Infosys reported a muted set of numbers for the December 2017 quarter. Sequential revenue growth was 0.8 per cent in constant currency terms. On year-on-year basis, it was 5.8 per cent.
There was though nothing great to write home about TCS’ numbers either, it fared only slightly better in overall revenue growth sequentially (1.3 per cent) and year-on-year (6.2 per cent)
Infosys kept its revenue guidance for 2017-18 unchanged at 5.5-6.5 per cent.
But it was only in the last quarter that the guidance was revised downwards from 6.5-8.5 per cent.
The company added 79 new clients, but there werew only a few additions in the large buckets of $100 million-plus (1 new client) and $50 million-plus (3 new clients).
The contribution from the top 25 accounts dipped further in the quarter to 35.3 per cent. This was 36 per cent in the September 2017 quarter and 36.3 per cent in the December 2016 quarter.
With Salil S Parekh having taken over as MD and CEO, market hopes that the uncertainty within Infosys ends, but one needs to still watch out on senior management attrition in the coming months.
Growth across verticals were weak.
The BFSI segment (that contributes over a third of revenue) reported a growth of mere 0.1 per cent in constant currency terms, sequentially.

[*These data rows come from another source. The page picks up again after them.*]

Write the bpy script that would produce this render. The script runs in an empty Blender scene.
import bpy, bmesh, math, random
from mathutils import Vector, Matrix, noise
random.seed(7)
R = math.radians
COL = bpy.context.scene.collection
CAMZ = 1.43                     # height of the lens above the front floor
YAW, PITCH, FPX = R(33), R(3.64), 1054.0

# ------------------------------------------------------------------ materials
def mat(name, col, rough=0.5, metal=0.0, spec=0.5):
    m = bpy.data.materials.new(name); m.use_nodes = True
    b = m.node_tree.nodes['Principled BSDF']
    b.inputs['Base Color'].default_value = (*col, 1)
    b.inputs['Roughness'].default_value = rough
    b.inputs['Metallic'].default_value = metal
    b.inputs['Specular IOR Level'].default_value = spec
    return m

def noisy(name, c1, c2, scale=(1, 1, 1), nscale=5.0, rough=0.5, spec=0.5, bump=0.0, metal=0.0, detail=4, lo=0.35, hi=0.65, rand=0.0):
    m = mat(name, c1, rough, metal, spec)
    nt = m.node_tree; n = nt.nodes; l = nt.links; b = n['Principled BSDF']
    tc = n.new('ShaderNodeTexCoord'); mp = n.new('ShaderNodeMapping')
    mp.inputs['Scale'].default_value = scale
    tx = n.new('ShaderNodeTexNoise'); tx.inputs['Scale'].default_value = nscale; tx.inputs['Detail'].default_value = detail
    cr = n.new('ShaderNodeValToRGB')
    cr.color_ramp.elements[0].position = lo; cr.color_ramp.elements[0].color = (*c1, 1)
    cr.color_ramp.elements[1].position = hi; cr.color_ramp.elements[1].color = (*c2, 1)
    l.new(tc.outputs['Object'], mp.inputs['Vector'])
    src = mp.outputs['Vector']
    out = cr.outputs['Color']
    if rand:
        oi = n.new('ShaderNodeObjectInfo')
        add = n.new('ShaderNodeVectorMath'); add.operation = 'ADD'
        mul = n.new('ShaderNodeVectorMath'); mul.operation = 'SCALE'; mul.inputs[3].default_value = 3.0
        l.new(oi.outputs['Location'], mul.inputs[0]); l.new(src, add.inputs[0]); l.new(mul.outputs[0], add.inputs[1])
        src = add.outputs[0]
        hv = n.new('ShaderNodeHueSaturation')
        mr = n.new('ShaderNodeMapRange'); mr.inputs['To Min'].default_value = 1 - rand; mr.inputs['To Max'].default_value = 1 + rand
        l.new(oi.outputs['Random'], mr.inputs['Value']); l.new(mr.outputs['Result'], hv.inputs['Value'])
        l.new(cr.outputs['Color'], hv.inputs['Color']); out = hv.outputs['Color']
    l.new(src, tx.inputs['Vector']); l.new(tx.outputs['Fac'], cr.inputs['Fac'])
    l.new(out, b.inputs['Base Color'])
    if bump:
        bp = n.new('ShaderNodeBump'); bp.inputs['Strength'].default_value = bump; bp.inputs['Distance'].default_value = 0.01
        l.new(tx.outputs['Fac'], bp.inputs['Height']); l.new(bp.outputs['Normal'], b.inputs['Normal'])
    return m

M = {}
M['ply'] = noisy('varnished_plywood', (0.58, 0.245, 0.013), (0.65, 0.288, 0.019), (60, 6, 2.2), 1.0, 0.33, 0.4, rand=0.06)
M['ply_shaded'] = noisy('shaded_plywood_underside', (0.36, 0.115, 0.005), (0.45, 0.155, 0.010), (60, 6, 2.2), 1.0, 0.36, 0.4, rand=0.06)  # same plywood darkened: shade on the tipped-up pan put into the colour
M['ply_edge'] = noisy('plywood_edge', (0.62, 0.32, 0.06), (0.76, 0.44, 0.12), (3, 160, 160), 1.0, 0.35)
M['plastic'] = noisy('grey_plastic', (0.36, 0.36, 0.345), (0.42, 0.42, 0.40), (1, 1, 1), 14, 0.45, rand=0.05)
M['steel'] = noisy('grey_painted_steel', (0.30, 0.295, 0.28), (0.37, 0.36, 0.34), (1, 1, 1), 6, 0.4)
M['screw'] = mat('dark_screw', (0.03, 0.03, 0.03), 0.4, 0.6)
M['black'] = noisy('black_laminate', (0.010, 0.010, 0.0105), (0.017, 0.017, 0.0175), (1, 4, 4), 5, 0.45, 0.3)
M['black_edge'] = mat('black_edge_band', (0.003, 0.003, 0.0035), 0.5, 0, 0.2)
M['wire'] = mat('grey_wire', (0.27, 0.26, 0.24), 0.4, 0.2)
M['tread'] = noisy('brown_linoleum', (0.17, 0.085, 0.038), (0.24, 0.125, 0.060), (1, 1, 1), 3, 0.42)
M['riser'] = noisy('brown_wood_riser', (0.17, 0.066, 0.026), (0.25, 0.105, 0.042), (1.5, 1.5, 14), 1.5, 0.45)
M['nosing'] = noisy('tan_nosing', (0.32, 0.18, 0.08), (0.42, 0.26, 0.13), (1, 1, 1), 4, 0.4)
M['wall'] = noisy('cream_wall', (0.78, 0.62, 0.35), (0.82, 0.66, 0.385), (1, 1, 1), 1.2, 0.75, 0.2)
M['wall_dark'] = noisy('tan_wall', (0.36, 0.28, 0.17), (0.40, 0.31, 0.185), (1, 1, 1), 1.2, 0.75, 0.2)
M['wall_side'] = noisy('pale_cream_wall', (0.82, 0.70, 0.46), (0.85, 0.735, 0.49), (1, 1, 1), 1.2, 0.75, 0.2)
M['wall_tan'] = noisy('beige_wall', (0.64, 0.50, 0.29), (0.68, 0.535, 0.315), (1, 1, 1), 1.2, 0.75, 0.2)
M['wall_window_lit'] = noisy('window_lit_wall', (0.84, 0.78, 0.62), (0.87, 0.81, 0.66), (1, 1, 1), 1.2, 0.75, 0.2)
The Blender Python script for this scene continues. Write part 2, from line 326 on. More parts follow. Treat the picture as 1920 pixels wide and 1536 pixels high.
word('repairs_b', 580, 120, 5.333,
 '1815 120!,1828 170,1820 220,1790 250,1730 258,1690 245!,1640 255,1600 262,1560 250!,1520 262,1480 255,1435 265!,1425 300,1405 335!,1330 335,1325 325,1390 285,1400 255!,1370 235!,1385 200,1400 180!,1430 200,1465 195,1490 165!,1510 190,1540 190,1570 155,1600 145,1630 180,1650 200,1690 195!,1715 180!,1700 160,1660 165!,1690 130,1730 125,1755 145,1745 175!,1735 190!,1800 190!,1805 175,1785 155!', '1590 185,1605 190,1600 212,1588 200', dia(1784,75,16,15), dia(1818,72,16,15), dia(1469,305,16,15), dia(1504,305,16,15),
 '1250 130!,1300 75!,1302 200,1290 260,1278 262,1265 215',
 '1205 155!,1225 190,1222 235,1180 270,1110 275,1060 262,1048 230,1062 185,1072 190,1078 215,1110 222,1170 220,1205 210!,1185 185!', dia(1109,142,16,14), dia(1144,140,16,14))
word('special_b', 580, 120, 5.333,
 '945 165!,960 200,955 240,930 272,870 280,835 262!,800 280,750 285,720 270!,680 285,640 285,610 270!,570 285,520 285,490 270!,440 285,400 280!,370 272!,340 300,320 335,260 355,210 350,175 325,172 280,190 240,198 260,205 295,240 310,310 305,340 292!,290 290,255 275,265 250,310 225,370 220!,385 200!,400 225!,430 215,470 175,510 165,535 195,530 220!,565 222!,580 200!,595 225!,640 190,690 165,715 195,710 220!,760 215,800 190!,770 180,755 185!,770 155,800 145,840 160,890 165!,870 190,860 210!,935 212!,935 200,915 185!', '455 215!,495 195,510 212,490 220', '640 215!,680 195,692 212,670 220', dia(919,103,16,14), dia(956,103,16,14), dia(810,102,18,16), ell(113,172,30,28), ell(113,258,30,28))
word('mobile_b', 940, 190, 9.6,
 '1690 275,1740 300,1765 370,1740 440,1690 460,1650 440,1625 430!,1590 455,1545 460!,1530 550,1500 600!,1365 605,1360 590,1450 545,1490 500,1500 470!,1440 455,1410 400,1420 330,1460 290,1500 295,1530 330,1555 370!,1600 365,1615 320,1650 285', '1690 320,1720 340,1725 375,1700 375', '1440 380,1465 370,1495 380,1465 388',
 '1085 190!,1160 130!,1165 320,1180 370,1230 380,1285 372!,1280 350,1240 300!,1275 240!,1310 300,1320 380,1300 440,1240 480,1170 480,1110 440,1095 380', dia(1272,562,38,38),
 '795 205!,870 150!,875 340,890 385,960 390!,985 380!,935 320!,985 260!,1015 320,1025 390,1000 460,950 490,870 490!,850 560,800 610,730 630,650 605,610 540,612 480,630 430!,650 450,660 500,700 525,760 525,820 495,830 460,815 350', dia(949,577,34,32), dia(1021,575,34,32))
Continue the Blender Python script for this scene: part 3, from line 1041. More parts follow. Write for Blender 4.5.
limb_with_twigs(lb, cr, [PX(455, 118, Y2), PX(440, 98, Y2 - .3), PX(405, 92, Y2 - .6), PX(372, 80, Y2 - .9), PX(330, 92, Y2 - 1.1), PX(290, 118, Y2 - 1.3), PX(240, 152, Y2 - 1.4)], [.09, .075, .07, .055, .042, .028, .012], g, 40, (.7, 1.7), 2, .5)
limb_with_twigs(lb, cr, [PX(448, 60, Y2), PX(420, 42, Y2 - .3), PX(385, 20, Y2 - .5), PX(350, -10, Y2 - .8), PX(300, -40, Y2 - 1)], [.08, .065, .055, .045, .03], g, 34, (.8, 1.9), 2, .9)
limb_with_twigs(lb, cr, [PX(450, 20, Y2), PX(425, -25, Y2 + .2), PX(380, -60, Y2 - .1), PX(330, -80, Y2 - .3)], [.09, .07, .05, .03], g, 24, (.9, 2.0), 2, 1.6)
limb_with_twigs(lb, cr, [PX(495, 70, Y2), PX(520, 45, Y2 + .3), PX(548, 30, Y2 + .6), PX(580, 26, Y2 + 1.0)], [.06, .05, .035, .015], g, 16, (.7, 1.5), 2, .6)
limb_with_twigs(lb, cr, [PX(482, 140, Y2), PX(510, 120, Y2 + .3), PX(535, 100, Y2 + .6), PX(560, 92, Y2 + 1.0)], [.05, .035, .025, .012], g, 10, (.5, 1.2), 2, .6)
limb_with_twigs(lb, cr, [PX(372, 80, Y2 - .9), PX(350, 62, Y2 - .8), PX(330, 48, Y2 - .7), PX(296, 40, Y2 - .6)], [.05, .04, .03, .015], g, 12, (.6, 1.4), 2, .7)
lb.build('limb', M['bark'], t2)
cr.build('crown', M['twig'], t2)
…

The manufacturing and hi-tech segment saw growth drop 0.1 per cent.
Among geographies, North America — the largest — grew just 0.7 per cent in constant currency terms.
Operating profit margin was 24.1 per cent down by 10 basis points from the previous quarter.
TCS had reported a 10 basis points improvement and its margins were 25.2 per cent.
OutlookIt looks like all Indian IT bellwethers are going to face a tough time till the BFSI segment in the US revives.
The valuation gap between Infosys and TCS, which historically was 15 per cent, hit 24 per cent in the September quarter.
The gap narrowed little bit after the Infosys’ new CEO came in, but it is still at about 20 per cent.
But given that Infosys hasn’t given much comfort to investors in its December quarter numbers, the valuation gap may continue to exist.